→ **Given task**: Write out the records that appear below, verbatim and complete, but without pictures.

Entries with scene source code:
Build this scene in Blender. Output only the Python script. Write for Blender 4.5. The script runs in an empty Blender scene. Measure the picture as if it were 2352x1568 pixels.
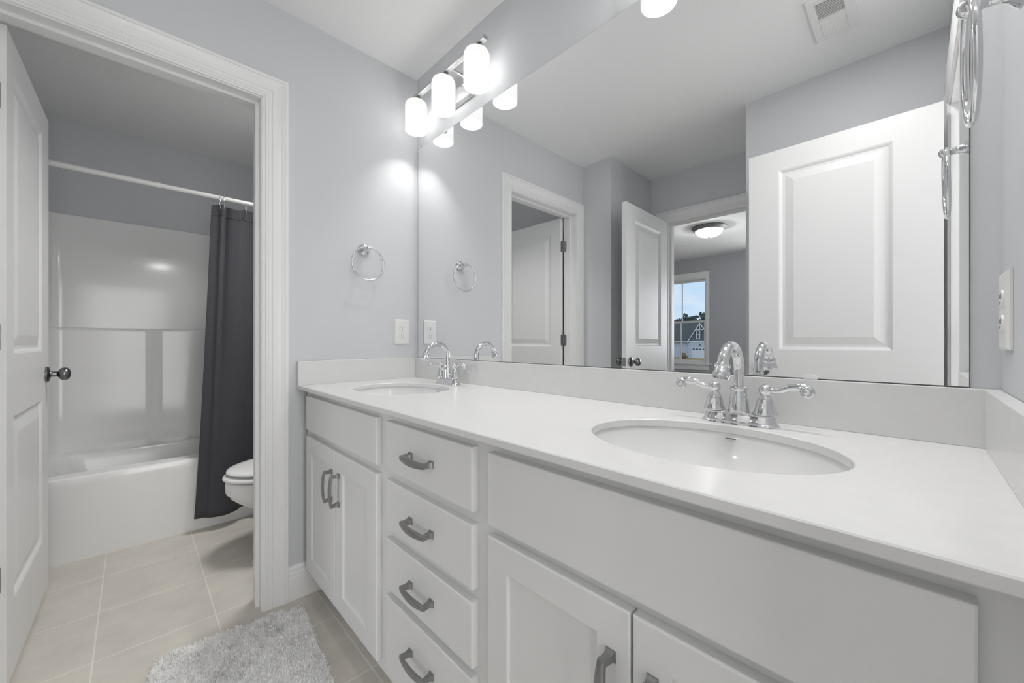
import bpy, bmesh, math, random
from mathutils import Vector, Matrix
from math import sin, cos, pi, radians

C = bpy.context.scene.collection
scene = bpy.context.scene

# ------------------------------------------------------------------ camera, world, exposure
cam_d = bpy.data.cameras.new('camera')
cam = bpy.data.objects.new('camera', cam_d)
C.objects.link(cam)
cam_d.sensor_fit = 'HORIZONTAL'
cam_d.sensor_width = 36.0
cam_d.lens = 895.7 / 2352 * 36.0
cam_d.shift_y = 0.6 / 2352
cam_d.clip_start = 0.01
cam_d.clip_end = 400
cam.location = (1.8083, -1.0609, 1.0745)
cam.rotation_euler = (pi / 2, 0, 0.8011)
scene.camera = cam

vs = scene.view_settings
scene.display_settings.display_device = 'sRGB'
vs.view_transform = 'Standard'
vs.look = 'None'
vs.gamma = 1.0
vs.use_curve_mapping = False
vs.exposure = 0.24

try:
    scene.cycles.diffuse_bounces = 7
    scene.cycles.glossy_bounces = 6
    scene.cycles.max_bounces = 14
    scene.cycles.transparent_max_bounces = 12
    scene.cycles.sample_clamp_indirect = 40.0
    scene.cycles.use_denoising = True
except Exception:
    pass

LAMP_W = 6.7        # each of the six bulbs over the mirror
HALL_W = 24.5        # unseen fill light added in the passage outside the right doorway
BED_W = 18
BED_FILL_W = 33        # unseen fill light added in the bedroom, shining through its doorway
CEIL_FILL_W = 4.5           # fill light added out of view at the ceiling, near-sink end
TUB_W = 7.8          # recessed downlight over the toilet
SKY = 0.99

world = bpy.data.worlds.new('sky')
scene.world = world
world.use_nodes = True
wn = world.node_tree
wn.nodes.clear()
o_ = wn.nodes.new('ShaderNodeOutputWorld')
bg = wn.nodes.new('ShaderNodeBackground')
tc = wn.nodes.new('ShaderNodeTexCoord')
mp = wn.nodes.new('ShaderNodeMapping')
mp.inputs['Scale'].default_value = (5, 5, 16)
nz = wn.nodes.new('ShaderNodeTexNoise')
nz.inputs['Scale'].default_value = 1.3
nz.inputs['Detail'].default_value = 5
rp = wn.nodes.new('ShaderNodeValToRGB')
rp.color_ramp.elements[0].position = 0.48
rp.color_ramp.elements[0].color = (0.60, 0.77, 0.99, 1)
rp.color_ramp.elements[1].position = 0.68
rp.color_ramp.elements[1].color = (0.80, 0.88, 0.98, 1)
wn.links.new(tc.outputs['Generated'], mp.inputs['Vector'])
wn.links.new(mp.outputs['Vector'], nz.inputs['Vector'])
wn.links.new(nz.outputs['Fac'], rp.inputs['Fac'])
wn.links.new(rp.outputs['Color'], bg.inputs['Color'])
bg.inputs['Strength'].default_value = SKY
wn.links.new(bg.outputs['Background'], o_.inputs['Surface'])

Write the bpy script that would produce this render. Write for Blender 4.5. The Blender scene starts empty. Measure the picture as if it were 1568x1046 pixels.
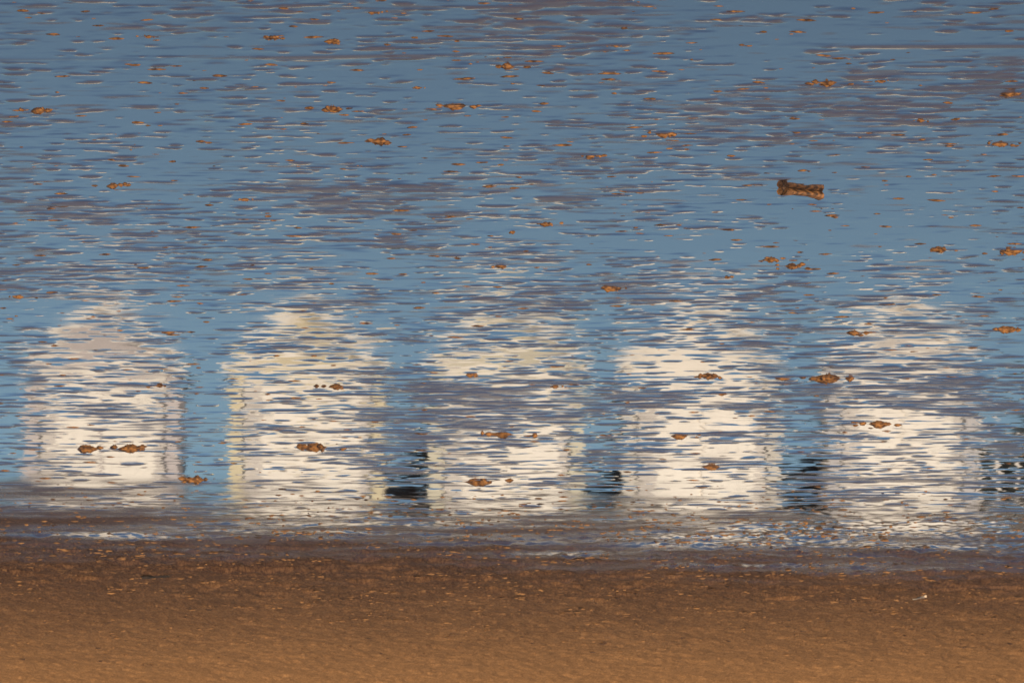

→ **Written answer**:
Build this scene in Blender. Output only the Python script. Write for Blender 4.5. The script runs in an empty Blender scene. Measure the picture as if it were 2352x1568 pixels.
import bpy, bmesh, math, random
from mathutils import Vector, Matrix
from math import sin, cos, pi, radians

C = bpy.context.scene.collection
scene = bpy.context.scene

# ------------------------------------------------------------------ camera, world, exposure
cam_d = bpy.data.cameras.new('camera')
cam = bpy.data.objects.new('camera', cam_d)
C.objects.link(cam)
cam_d.sensor_fit = 'HORIZONTAL'
cam_d.sensor_width = 36.0
cam_d.lens = 895.7 / 2352 * 36.0
cam_d.shift_y = 0.6 / 2352
cam_d.clip_start = 0.01
cam_d.clip_end = 400
cam.location = (1.8083, -1.0609, 1.0745)
cam.rotation_euler = (pi / 2, 0, 0.8011)
scene.camera = cam

vs = scene.view_settings
scene.display_settings.display_device = 'sRGB'
vs.view_transform = 'Standard'
vs.look = 'None'
vs.gamma = 1.0
vs.use_curve_mapping = False
vs.exposure = 0.24

try:
    scene.cycles.diffuse_bounces = 7
    scene.cycles.glossy_bounces = 6
    scene.cycles.max_bounces = 14
    scene.cycles.transparent_max_bounces = 12
    scene.cycles.sample_clamp_indirect = 40.0
    scene.cycles.use_denoising = True
except Exception:
    pass

LAMP_W = 6.7        # each of the six bulbs over the mirror
HALL_W = 24.5        # unseen fill light added in the passage outside the right doorway
BED_W = 18
BED_FILL_W = 33        # unseen fill light added in the bedroom, shining through its doorway
CEIL_FILL_W = 4.5           # fill light added out of view at the ceiling, near-sink end
TUB_W = 7.8          # recessed downlight over the toilet
SKY = 0.99

world = bpy.data.worlds.new('sky')
scene.world = world
world.use_nodes = True
wn = world.node_tree
wn.nodes.clear()
o_ = wn.nodes.new('ShaderNodeOutputWorld')
bg = wn.nodes.new('ShaderNodeBackground')
tc = wn.nodes.new('ShaderNodeTexCoord')
mp = wn.nodes.new('ShaderNodeMapping')
mp.inputs['Scale'].default_value = (5, 5, 16)
nz = wn.nodes.new('ShaderNodeTexNoise')
nz.inputs['Scale'].default_value = 1.3
nz.inputs['Detail'].default_value = 5
rp = wn.nodes.new('ShaderNodeValToRGB')
rp.color_ramp.elements[0].position = 0.48
rp.color_ramp.elements[0].color = (0.60, 0.77, 0.99, 1)
rp.color_ramp.elements[1].position = 0.68
rp.color_ramp.elements[1].color = (0.80, 0.88, 0.98, 1)
wn.links.new(tc.outputs['Generated'], mp.inputs['Vector'])
wn.links.new(mp.outputs['Vector'], nz.inputs['Vector'])
wn.links.new(nz.outputs['Fac'], rp.inputs['Fac'])
wn.links.new(rp.outputs['Color'], bg.inputs['Color'])
bg.inputs['Strength'].default_value = SKY
wn.links.new(bg.outputs['Background'], o_.inputs['Surface'])

Write the bpy script that would produce this render. Write for Blender 4.5. The Blender scene starts empty. Measure the picture as if it were 1568x1046 pixels.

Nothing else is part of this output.